Dynamic stability of biaxially strained thin sheets under high strain-rates: response to local perturbations

Abstract

This work pertains to the stability of structures under rapid loading rates when inertia is taken into account. In contrast to the widely used approach in the relevant literature, which is based on the method of modal analysis to determine the structure’s fastest growing eigenmode—meaningful only for cases where the velocity of the perfect structure is significantly lower than the associated characteristic wave propagation speeds—the present study analyzes the time-dependent response to spatially localized perturbations of the transient (time-dependent) states of these structures, in order to understand the initiation of the corresponding failure mechanisms. We are motivated by the experimental studies of Zhang and Ravi-Chandar (Int J Fract 142:183-217, 2006), Int J Fract 163:41-65, (2010) on the high strain-rate expansion of thin rings and tubes, which show no evidence of a dominant wavelength in their failure mode and no influence of strain-rate sensitivity on the necking strains. Recently, Ravi-Chandar and Triantafyllidis (Int J Solids Struct 58:301-308, 2014) studied the dynamic stability of an incompressible, nonlinearly elastic bar at different strain-rates by following the evolution of localized small perturbations introduced at different times.
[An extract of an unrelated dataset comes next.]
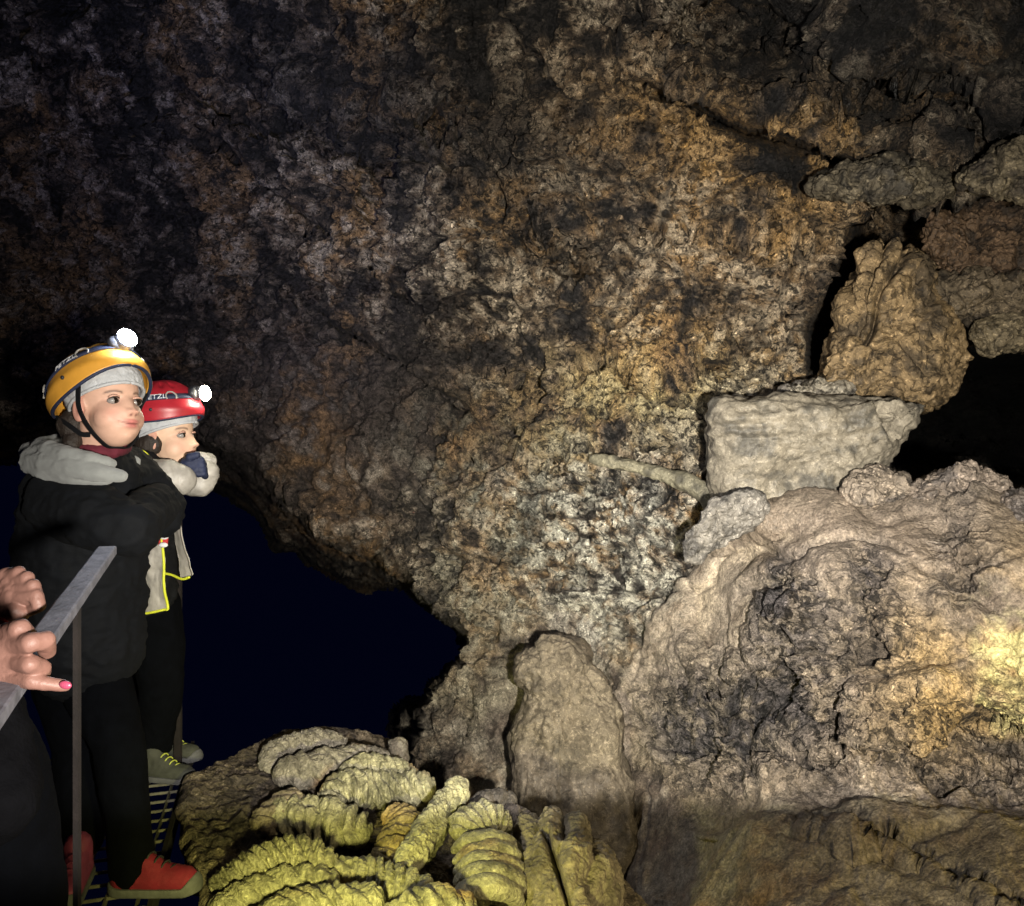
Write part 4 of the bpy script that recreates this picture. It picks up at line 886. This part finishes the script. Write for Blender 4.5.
trim(np.array([w(163,573,2.64), w(172,575,2.63), w(182,579,2.61), w(190,577,2.60)]), fp2)
ribbon('harness_strap', [w(160,494,2.50), w(164,506,2.49), w(165,522,2.49), w(163,545,2.49)], .028, .004, (1,0,0), 'red_strap', g2)
for i, yy in enumerate((507, 537, 545)):
    bm = bmesh.new(); ellipsoid(bm, w(165-i*.8, yy, 2.475), ((1,0,0),(0,1,0),(0,0,1)), (.014,.007,.008), 12); me = bpy.data.meshes.new('buckle'); bm.to_mesh(me); bm.free(); me.materials.append(M['steel'] if i else M['skin'])
    me.materials.clear(); me.materials.append(M['white_print']); x = bpy.data.objects.new('buckle', me); C.objects.link(x); adopt(g2, x)
P_, f_, *_ = tube(np.array([w(128,450,2.46), w(138,449,2.44), w(146,453,2.43), w(150,458,2.44)]), [.003]*3, 40, 8); x = meshobj('collar_piping', P_, f_, M['yellow_trim']); adopt(g2, x)
melt('collar', lambda bm: chain(bm, [w(134,456,2.52), w(144,460,2.47), w(156,466,2.47), w(164,470,2.52)], [.026,.030,.026,.022]), .004, M['black_fabric'], 3, g2, folds(.006, 25, 2))
he2, lp2, ax2, pt2 = helmet(H2, 'helmet_red', g2, tilt=2, rad=(.124,.102,.104), centre=(-.012,0,.066), lensmat='lens_warm')
cap(H2, g2, front=-4, back=-44, rad=(.101,.082,.092), mat='cap')
melt('hair', lambda bm: (ellipsoid(bm, H2.p(-.055,.03,-.045), (H2.f,H2.r,H2.u), (.048,.050,.045)), ellipsoid(bm, H2.p(-.02,.058,-.02), (H2.f,H2.r,H2.u), (.035,.022,.035))), .004, M['hair'], 3, g2, folds(.007, 30, 5, (1,1,.3)))
shoe(w(142, 777, 2.76), (1,-.25), .20, g2, 'olive_shoe', 'lime'); shoe(w(150, 757, 2.94), (1,-.2), .20, g2, 'olive_shoe', 'lime')

# ---- the adult at the left edge: only hands, sleeve and hip are in the picture
base3 = Vector((-.78, .62, 0)); g3 = empty('person', base3)
tag(g3, 'adult cut off by the left edge, hand with pink nails on the near handrail', 'person', 'visitors in the cave')
H3 = Head((-.76,.60,1.52), 125, -6, 0, 1.12)
pa = lambda x, y, z: Vector((x, y, z))
shr = pa(-.66,.44,1.30); shl = pa(-.80,.80,1.30); elr = pa(-.74,.50,1.02); ell = pa(-.82,.90,1.02)
wrr = w(-22, 668, .72); wll = w(-12, 618, .98)
def body3(bm):
    H3.build(bm); chain(bm, [H3.p(-.02,0,-.04), pa(-.76,.62,1.36), pa(-.76,.62,1.15), pa(-.78,.62,.9)], [.055,.06,.11,.12])
    chain(bm, [pa(-.76,.62,1.34), shr, elr, wrr], [.06,.055,.042,.030]); chain(bm, [pa(-.76,.62,1.34), shl, ell, wll], [.06,.055,.042,.028])
    chain(bm, [pa(-.78,.54,.9), pa(-.76,.54,.48), pa(-.80,.54,.08)], [.11,.07,.045]); chain(bm, [pa(-.78,.70,.9), pa(-.76,.70,.48), pa(-.80,.70,.08)], [.11,.07,.045])
def hands3(bm):
    # near hand over the rail: palm, four unequal fingers, the little one stretched out
    d = .70
    K = [w(7,634,d+.012), w(14,644,d), w(17,660,d), w(12,676,d+.004)]
    for q, r_ in zip(K, (.0105,.0110,.0108,.0100)): chain(bm, [wrr, wrr+(q-wrr)*.45, q], [.026,.020,r_])
    chain(bm, [K[0], w(20,629,d-.004), w(28,637,d+.018), w(26,646,d+.034)], [.0095,.0088,.0078,.0070])
    chain(bm, [K[1], w(31,643,d-.016), w(45,640,d-.006), w(47,651,d+.014)], [.0096,.0086,.0080,.0072])
    chain(bm, [K[2], w(30,664,d-.014), w(42,668,d+.0), w(42,675,d+.02)], [.0094,.0078,.0072,.0066])
    chain(bm, [K[3], w(32,681,d-.010), w(48,684,d-.006), w(65,686,d)], [.0090,.0068,.0058,.0048])
    # far fist
    e = .96
    for (a, b_, c_, c2), q in zip((((8,578),(19,573),(24,588),(15,600)), ((12,584),(27,578),(31,593),(22,605)), ((14,591),(33,586),(37,599),(27,609)), ((14,598),(36,596),(39,606),(29,611))), (0,1,2,3)):
        z = e-.010*q*.6; A = w(*a, z); chain(bm, [wll, wll+(A-wll)*.5, A], [.026,.022,.013]); chain(bm, [A, w(*b_, z-.012), w(*c_, z-.014), w(*c2, z-.002)], [.0105,.0082,.0072,.0065])
    chain(bm, [wll, w(4,610,e-.01), w(14,611,e-.03), w(22,614,e-.028)], [.020,.013,.0095,.0080])
def col3(V):
    c = H3.colour(V, (.52,.33,.25)); n = fbm(V, 55, 3, 5); return cmix(c*np.array([.42,.43,.45]), (.20,.095,.075), sm(n, 0, .5)*.4)
b3 = melt('body', body3, .0040, M['skin'], 3, g3, H3.sculpt, col3); H3.eyes(g3)
fuse(b3, melt('hands', hands3, .0014, M['skin'], 3, None, lambda V, n: V+n*(.0006*fbm(V, 130, 2, 3, ridge=True))[:,None], col3))
for c_, e_ in (((66,686),.696),):
    bm = bmesh.new(); ellipsoid(bm, w(c_[0]-.5, c_[1]-1, e_-.003), ((.97,.0,-.1),(0,1,0),(0,0,1)), (.0055,.0028,.0036), 16); me = bpy.data.meshes.new('fingernail'); bm.to_mesh(me); bm.free(); me.materials.append(M['nail']); x = bpy.data.objects.new('fingernail', me); C.objects.link(x); adopt(g3, x)
def coat(bm):
    chain(bm, [pa(-.80,.62,1.30), pa(-.80,.62,1.05), pa(-.80,.64,.80)], [.14,.15,.16]); chain(bm, [shr, elr, wrr+Vector((-.045,-.01,-.0))], [.08,.060,.038]); chain(bm, [shl, ell, wll+Vector((-.045,0,0))], [.08,.06,.034])
    chain(bm, [pa(-.76,.74,.95), w(-44,730,.86), w(-14,800,.84)], [.08,.06,.042])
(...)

The same approach is followed here for the biaxial stretching of thin plates, where we follow the time evolution of spatially localized perturbations and their interactions. The nonlinear time evolution of a such a perturbation is studied numerically and it is shown that these structures are stable until the time when the condition for the loss of ellipticity is reached. An analytical method, based on linearization, is used to define the size of the influence zone of a point-wise perturbation and we study its dependence on constitutive laws and loading conditions.